◆ Set problem: Will you return, word for word, only the lines from the top of the data below down to and including the one with "if r0 == 1.0: L"?

---------- Recorded information

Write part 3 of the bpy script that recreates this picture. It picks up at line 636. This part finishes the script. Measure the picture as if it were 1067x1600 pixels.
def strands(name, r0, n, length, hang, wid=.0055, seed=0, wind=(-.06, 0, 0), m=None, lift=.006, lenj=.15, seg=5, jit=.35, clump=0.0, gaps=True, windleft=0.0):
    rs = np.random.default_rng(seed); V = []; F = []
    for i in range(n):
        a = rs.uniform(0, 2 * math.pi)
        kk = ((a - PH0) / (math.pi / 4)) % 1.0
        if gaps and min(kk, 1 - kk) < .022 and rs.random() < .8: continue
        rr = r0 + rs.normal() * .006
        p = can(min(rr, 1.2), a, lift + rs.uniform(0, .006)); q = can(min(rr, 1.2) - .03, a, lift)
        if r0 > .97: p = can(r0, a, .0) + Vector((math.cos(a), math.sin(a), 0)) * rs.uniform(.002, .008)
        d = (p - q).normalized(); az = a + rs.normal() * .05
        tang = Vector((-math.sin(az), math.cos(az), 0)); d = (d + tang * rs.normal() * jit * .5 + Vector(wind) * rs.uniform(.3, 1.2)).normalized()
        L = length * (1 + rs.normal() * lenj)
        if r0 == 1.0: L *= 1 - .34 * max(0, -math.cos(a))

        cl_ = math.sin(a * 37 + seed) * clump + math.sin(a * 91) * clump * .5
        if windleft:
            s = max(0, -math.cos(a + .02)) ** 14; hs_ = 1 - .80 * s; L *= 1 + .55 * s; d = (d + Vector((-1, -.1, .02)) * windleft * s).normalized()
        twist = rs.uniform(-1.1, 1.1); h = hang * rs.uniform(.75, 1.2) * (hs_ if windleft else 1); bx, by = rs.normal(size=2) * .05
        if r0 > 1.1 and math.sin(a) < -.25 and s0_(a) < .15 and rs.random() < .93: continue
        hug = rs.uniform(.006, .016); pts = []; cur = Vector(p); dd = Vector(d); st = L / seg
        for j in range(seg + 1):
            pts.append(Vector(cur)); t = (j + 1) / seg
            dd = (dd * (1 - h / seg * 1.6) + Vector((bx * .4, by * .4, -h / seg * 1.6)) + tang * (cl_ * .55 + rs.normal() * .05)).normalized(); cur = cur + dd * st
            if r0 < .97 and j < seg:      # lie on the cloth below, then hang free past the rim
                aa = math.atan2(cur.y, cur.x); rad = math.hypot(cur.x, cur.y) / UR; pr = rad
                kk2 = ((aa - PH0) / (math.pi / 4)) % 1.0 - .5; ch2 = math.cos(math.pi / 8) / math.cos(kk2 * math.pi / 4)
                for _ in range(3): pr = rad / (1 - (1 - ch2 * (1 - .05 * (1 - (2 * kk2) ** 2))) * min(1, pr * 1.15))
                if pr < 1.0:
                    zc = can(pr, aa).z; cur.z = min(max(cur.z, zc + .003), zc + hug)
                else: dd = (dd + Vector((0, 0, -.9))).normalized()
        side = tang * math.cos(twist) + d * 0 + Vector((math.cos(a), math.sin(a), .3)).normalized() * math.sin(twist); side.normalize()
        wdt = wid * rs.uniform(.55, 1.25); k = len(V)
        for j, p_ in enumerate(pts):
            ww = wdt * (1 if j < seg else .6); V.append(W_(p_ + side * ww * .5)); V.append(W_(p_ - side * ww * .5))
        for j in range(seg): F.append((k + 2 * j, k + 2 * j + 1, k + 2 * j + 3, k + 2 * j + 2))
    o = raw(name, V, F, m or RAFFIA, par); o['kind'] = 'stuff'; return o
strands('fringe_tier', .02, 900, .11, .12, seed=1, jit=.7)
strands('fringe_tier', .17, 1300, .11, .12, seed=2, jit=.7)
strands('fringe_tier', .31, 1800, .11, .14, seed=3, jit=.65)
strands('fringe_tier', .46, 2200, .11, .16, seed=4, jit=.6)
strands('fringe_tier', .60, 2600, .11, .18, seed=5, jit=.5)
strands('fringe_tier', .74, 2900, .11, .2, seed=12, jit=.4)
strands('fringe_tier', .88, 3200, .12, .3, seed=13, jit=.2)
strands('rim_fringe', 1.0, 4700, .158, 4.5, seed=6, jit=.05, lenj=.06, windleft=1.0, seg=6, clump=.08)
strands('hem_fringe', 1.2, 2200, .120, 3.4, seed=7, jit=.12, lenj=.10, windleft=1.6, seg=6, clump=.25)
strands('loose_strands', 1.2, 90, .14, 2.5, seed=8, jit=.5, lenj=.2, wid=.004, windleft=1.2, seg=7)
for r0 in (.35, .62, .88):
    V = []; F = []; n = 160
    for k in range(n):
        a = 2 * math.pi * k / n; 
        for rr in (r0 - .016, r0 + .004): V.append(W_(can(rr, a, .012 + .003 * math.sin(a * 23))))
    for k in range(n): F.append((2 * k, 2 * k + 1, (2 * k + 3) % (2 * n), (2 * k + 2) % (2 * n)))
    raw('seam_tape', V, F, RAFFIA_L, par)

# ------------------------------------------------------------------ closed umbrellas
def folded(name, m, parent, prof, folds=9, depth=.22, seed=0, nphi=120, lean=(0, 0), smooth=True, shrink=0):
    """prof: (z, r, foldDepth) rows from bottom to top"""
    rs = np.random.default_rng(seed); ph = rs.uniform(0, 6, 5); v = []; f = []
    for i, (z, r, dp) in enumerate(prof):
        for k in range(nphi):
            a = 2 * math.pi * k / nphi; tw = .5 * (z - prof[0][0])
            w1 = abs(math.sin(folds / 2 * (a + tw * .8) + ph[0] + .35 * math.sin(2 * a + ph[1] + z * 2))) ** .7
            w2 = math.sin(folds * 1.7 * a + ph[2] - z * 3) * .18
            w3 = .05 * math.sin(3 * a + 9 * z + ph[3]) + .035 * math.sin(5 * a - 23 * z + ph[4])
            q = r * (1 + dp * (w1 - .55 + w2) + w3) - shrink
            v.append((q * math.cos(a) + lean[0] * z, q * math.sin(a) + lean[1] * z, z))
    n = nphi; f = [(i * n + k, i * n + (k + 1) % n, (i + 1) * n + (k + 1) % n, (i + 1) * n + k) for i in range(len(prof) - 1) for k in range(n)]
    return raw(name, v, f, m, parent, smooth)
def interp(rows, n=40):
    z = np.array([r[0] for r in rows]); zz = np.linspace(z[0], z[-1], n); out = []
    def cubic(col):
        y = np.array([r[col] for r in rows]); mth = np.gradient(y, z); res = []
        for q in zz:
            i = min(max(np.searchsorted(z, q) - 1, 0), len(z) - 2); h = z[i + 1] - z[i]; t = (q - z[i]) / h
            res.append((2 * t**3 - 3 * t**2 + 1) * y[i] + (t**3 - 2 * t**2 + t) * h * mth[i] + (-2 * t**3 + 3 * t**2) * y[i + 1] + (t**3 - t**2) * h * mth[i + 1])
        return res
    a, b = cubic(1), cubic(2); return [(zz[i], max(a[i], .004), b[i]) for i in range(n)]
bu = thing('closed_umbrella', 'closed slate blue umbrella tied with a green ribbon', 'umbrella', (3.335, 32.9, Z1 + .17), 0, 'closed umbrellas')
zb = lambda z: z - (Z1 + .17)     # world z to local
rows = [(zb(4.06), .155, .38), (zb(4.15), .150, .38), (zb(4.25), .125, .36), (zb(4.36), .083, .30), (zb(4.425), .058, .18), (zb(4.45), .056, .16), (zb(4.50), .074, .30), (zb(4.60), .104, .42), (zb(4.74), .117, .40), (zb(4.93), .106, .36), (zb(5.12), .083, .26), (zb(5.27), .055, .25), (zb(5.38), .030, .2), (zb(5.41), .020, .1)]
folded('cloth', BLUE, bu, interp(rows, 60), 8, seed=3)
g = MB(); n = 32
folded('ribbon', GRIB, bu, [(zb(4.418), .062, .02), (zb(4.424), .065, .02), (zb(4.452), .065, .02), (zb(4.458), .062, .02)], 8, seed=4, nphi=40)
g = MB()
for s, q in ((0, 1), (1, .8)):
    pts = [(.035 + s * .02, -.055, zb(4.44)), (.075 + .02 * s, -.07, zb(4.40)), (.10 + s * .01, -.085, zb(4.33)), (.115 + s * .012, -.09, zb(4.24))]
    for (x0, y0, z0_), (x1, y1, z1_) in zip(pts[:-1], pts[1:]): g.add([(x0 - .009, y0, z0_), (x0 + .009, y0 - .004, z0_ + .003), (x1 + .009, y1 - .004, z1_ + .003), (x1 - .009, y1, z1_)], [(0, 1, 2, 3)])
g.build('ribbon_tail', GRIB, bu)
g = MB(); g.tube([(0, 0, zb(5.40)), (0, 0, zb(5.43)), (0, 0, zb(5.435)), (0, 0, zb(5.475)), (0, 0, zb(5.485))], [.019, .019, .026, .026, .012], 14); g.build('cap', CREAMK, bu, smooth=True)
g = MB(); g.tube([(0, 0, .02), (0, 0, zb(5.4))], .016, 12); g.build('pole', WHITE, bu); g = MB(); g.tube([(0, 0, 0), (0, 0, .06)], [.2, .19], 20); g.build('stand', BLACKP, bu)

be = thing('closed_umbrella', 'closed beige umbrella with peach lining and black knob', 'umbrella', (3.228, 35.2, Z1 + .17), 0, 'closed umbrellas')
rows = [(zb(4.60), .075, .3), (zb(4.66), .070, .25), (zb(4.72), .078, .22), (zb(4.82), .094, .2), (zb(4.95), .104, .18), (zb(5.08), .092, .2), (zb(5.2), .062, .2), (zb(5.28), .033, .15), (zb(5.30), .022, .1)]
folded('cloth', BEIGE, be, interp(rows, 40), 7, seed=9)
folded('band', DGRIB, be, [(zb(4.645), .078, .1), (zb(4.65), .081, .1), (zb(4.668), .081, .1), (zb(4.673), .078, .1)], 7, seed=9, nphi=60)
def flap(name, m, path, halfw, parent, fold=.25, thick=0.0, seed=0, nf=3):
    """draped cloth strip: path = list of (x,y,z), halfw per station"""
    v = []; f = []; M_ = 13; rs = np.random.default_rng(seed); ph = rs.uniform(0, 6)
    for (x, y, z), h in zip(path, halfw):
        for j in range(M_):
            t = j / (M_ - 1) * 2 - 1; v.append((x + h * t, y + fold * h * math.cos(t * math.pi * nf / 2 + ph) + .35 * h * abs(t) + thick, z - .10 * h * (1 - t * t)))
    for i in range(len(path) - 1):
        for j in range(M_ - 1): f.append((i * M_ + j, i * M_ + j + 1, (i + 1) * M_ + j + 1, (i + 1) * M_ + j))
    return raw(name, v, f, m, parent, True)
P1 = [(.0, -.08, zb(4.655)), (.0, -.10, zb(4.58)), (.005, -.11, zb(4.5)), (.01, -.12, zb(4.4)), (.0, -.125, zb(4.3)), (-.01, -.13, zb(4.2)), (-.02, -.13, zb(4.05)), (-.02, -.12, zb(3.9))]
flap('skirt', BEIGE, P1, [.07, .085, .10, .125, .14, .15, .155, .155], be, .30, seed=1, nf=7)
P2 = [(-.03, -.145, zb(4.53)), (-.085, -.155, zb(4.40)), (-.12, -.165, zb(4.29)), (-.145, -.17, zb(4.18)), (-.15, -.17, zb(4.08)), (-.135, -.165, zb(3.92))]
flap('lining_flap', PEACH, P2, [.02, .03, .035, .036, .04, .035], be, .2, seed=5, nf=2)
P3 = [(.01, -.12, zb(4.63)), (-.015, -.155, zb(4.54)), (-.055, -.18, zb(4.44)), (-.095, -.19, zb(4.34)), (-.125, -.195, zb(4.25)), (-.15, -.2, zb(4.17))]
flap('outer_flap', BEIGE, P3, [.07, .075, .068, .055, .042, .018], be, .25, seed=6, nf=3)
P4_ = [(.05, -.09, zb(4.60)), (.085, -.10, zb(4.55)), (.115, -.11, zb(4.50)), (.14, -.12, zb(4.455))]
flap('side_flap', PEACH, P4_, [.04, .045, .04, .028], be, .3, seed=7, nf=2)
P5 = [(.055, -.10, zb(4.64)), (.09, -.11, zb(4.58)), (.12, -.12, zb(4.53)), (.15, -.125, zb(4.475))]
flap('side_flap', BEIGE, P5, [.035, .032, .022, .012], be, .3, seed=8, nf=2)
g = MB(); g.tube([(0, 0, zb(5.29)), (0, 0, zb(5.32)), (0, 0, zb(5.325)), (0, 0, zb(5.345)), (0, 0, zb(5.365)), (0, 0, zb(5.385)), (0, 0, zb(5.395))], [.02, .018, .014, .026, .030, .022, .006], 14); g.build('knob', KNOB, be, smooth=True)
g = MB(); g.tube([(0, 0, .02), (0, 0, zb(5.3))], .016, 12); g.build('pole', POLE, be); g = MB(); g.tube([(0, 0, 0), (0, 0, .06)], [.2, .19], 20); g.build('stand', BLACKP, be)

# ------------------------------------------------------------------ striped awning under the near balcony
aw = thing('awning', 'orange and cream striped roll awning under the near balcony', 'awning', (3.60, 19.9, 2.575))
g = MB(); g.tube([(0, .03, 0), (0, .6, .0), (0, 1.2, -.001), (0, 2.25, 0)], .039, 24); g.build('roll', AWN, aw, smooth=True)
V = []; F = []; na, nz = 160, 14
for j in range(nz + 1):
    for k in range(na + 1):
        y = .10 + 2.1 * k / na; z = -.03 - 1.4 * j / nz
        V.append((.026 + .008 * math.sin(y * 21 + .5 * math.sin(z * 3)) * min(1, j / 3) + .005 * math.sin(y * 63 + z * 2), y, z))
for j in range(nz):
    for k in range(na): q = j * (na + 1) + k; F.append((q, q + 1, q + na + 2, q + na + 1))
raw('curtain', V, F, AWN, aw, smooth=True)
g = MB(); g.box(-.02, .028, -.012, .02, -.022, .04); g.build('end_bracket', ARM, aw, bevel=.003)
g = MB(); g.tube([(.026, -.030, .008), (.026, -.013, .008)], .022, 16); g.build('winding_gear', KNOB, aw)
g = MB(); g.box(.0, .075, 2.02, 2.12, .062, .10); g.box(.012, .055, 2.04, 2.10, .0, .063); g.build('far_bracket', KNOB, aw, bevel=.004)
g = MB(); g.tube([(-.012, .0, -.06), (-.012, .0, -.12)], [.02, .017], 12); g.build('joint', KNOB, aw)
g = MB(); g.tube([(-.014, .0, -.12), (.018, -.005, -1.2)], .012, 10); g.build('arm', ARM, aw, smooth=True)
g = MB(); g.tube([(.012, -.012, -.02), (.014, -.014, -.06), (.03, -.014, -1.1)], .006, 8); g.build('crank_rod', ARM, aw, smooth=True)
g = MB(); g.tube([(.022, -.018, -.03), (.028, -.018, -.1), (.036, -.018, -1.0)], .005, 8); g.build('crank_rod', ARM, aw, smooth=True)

--------------------

◆ Full output:
Write part 3 of the bpy script that recreates this picture. It picks up at line 636. This part finishes the script. Measure the picture as if it were 1067x1600 pixels.
def strands(name, r0, n, length, hang, wid=.0055, seed=0, wind=(-.06, 0, 0), m=None, lift=.006, lenj=.15, seg=5, jit=.35, clump=0.0, gaps=True, windleft=0.0):
    rs = np.random.default_rng(seed); V = []; F = []
    for i in range(n):
        a = rs.uniform(0, 2 * math.pi)
        kk = ((a - PH0) / (math.pi / 4)) % 1.0
        if gaps and min(kk, 1 - kk) < .022 and rs.random() < .8: continue
        rr = r0 + rs.normal() * .006
        p = can(min(rr, 1.2), a, lift + rs.uniform(0, .006)); q = can(min(rr, 1.2) - .03, a, lift)
        if r0 > .97: p = can(r0, a, .0) + Vector((math.cos(a), math.sin(a), 0)) * rs.uniform(.002, .008)
        d = (p - q).normalized(); az = a + rs.normal() * .05
        tang = Vector((-math.sin(az), math.cos(az), 0)); d = (d + tang * rs.normal() * jit * .5 + Vector(wind) * rs.uniform(.3, 1.2)).normalized()
        L = length * (1 + rs.normal() * lenj)
        if r0 == 1.0: L *= 1 - .34 * max(0, -math.cos(a))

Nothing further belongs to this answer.